• PROBLEM TO SOLVE:
Give again, word for word, each line from the top of the listing through the line that holds "scene.camera = cam".
═══ DATA BLOCK ═══
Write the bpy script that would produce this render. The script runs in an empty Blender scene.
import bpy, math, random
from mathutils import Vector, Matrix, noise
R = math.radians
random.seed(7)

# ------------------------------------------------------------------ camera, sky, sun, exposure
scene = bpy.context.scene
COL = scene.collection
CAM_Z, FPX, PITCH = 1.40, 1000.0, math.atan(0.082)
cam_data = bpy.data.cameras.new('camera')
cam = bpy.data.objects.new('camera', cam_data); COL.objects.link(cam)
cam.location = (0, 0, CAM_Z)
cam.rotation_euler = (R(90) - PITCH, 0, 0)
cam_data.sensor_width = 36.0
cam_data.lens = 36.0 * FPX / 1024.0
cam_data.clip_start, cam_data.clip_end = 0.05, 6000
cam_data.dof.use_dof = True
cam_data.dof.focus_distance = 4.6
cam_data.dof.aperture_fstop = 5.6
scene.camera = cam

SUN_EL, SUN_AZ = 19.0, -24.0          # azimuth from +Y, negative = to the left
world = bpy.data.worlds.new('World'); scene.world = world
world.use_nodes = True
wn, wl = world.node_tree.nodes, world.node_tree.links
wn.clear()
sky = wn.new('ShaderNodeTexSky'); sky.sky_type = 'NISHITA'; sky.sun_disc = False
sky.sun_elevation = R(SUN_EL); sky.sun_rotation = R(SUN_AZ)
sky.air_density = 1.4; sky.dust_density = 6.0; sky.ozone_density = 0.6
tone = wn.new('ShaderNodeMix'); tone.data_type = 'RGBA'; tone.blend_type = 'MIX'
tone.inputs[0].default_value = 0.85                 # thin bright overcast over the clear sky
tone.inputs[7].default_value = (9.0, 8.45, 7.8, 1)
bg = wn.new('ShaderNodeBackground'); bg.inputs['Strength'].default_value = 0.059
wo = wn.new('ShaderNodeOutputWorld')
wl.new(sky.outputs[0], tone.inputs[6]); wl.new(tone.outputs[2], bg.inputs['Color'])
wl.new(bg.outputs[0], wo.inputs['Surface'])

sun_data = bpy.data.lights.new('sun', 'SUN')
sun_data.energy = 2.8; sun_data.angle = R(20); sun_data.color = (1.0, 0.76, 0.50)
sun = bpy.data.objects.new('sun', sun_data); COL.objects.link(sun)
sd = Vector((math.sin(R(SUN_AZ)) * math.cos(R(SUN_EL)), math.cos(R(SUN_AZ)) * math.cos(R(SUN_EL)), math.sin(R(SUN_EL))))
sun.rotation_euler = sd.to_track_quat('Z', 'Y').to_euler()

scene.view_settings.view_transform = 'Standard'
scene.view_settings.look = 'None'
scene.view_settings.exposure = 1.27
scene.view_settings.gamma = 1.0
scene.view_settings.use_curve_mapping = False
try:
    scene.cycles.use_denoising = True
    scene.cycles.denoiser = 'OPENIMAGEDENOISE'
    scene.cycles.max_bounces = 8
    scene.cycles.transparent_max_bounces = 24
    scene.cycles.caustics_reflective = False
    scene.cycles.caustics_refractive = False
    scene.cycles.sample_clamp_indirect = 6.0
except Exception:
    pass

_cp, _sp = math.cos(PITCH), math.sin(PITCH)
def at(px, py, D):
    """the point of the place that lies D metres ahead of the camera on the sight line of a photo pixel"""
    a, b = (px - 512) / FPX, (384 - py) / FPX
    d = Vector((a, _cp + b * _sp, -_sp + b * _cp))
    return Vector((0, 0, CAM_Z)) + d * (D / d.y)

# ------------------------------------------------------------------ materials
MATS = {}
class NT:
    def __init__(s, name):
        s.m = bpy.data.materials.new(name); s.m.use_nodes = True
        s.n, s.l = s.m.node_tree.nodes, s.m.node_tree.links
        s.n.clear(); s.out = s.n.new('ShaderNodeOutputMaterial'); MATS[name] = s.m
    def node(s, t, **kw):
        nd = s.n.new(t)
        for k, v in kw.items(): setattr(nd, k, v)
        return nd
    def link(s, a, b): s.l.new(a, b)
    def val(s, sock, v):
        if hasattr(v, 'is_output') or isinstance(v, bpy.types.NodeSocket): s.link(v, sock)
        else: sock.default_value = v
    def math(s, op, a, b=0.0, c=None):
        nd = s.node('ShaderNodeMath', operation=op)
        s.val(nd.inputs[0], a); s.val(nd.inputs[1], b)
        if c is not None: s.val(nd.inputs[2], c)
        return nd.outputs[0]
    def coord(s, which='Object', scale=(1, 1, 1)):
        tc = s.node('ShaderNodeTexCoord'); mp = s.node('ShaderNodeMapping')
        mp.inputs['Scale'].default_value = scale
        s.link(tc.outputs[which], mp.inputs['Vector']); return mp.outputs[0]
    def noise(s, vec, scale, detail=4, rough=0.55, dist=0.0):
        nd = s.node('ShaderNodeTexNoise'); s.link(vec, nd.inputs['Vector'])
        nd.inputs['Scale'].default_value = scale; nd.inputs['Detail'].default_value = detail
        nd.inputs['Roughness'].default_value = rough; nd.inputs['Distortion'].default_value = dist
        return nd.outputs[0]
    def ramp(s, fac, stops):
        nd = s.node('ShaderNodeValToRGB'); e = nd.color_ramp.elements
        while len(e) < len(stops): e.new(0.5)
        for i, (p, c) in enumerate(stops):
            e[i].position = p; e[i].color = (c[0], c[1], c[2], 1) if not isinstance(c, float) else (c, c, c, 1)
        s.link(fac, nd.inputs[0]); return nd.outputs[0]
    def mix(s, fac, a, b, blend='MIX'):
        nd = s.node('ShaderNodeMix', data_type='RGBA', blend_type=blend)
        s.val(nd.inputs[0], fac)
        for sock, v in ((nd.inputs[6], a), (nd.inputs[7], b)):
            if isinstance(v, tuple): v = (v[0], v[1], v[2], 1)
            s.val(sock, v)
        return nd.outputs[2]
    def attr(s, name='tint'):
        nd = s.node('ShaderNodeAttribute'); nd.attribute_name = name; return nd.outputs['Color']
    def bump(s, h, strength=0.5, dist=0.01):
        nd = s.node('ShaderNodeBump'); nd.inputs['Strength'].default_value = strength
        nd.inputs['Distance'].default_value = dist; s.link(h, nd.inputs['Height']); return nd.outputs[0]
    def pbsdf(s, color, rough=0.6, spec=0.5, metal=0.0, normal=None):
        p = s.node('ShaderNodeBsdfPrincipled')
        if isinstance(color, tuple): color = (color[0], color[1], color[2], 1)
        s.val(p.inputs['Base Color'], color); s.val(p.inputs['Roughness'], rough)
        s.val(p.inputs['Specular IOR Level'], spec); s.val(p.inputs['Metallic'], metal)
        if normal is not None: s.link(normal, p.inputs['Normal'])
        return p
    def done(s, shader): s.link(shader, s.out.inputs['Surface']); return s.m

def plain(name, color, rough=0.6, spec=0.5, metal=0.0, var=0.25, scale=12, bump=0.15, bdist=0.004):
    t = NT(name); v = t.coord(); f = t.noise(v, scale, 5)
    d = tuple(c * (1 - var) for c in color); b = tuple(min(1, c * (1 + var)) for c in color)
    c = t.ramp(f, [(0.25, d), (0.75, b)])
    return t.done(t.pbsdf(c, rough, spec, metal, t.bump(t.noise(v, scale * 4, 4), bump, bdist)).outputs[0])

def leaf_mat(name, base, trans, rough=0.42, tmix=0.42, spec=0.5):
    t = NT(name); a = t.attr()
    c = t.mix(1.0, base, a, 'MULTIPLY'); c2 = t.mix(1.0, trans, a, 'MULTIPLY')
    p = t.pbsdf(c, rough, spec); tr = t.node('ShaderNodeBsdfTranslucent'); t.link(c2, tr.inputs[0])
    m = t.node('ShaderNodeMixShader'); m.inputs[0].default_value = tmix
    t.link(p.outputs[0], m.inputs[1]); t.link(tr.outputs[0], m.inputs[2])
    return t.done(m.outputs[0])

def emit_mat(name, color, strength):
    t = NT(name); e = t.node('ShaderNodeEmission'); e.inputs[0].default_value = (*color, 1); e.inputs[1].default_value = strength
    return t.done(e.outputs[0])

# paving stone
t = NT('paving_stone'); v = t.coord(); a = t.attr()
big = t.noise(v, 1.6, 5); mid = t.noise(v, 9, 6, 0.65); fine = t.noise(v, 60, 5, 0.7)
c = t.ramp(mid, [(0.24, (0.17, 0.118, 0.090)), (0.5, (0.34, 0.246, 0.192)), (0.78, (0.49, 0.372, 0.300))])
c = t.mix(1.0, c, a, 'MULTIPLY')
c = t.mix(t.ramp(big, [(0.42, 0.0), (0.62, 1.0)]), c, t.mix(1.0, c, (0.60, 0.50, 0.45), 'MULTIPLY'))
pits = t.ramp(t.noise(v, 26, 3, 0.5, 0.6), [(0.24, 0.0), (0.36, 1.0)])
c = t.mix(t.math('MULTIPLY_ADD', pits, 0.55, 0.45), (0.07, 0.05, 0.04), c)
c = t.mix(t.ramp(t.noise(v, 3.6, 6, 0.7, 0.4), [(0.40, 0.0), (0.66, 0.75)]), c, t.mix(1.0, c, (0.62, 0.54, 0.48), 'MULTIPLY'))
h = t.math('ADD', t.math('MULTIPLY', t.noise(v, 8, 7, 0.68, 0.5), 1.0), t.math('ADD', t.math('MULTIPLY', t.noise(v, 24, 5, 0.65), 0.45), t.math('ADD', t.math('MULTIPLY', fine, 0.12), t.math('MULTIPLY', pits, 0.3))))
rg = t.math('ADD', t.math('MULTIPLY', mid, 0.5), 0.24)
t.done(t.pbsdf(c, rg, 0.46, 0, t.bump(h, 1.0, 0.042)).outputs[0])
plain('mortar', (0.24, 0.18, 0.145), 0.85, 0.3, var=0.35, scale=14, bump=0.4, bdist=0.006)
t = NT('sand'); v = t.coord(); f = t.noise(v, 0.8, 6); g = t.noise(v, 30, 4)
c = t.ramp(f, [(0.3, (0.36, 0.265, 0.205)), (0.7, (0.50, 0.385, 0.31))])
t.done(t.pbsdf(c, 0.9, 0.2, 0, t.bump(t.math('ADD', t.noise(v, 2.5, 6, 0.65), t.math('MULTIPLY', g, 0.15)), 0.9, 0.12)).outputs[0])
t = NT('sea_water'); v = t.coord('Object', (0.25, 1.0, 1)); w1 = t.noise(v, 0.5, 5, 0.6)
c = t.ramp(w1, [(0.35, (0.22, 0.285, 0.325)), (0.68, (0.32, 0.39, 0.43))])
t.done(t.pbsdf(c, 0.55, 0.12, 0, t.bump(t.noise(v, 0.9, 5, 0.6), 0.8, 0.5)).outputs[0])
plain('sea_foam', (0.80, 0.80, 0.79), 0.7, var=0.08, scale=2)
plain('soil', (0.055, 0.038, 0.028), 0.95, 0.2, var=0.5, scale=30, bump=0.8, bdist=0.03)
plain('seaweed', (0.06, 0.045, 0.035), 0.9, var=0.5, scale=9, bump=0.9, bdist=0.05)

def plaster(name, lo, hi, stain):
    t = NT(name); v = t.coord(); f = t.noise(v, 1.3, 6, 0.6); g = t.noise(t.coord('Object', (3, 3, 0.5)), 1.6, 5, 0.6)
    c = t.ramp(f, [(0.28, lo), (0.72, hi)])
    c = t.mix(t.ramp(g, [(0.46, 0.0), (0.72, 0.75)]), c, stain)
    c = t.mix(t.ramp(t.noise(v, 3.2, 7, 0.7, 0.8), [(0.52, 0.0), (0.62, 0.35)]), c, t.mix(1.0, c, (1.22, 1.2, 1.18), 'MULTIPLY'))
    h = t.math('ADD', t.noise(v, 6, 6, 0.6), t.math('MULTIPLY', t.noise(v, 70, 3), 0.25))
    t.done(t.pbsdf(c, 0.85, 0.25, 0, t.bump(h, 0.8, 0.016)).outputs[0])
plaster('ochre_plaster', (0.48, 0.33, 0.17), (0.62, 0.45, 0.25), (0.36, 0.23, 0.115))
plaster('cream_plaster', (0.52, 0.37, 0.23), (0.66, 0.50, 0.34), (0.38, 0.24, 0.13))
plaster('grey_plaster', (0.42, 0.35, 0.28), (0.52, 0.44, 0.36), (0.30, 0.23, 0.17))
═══
• WRITTEN REPLY:
Write the bpy script that would produce this render. The script runs in an empty Blender scene.
import bpy, math, random
from mathutils import Vector, Matrix, noise
R = math.radians
random.seed(7)

# ------------------------------------------------------------------ camera, sky, sun, exposure
scene = bpy.context.scene
COL = scene.collection
CAM_Z, FPX, PITCH = 1.40, 1000.0, math.atan(0.082)
cam_data = bpy.data.cameras.new('camera')
cam = bpy.data.objects.new('camera', cam_data); COL.objects.link(cam)
cam.location = (0, 0, CAM_Z)
cam.rotation_euler = (R(90) - PITCH, 0, 0)
cam_data.sensor_width = 36.0
cam_data.lens = 36.0 * FPX / 1024.0
cam_data.clip_start, cam_data.clip_end = 0.05, 6000
cam_data.dof.use_dof = True
cam_data.dof.focus_distance = 4.6
cam_data.dof.aperture_fstop = 5.6
scene.camera = cam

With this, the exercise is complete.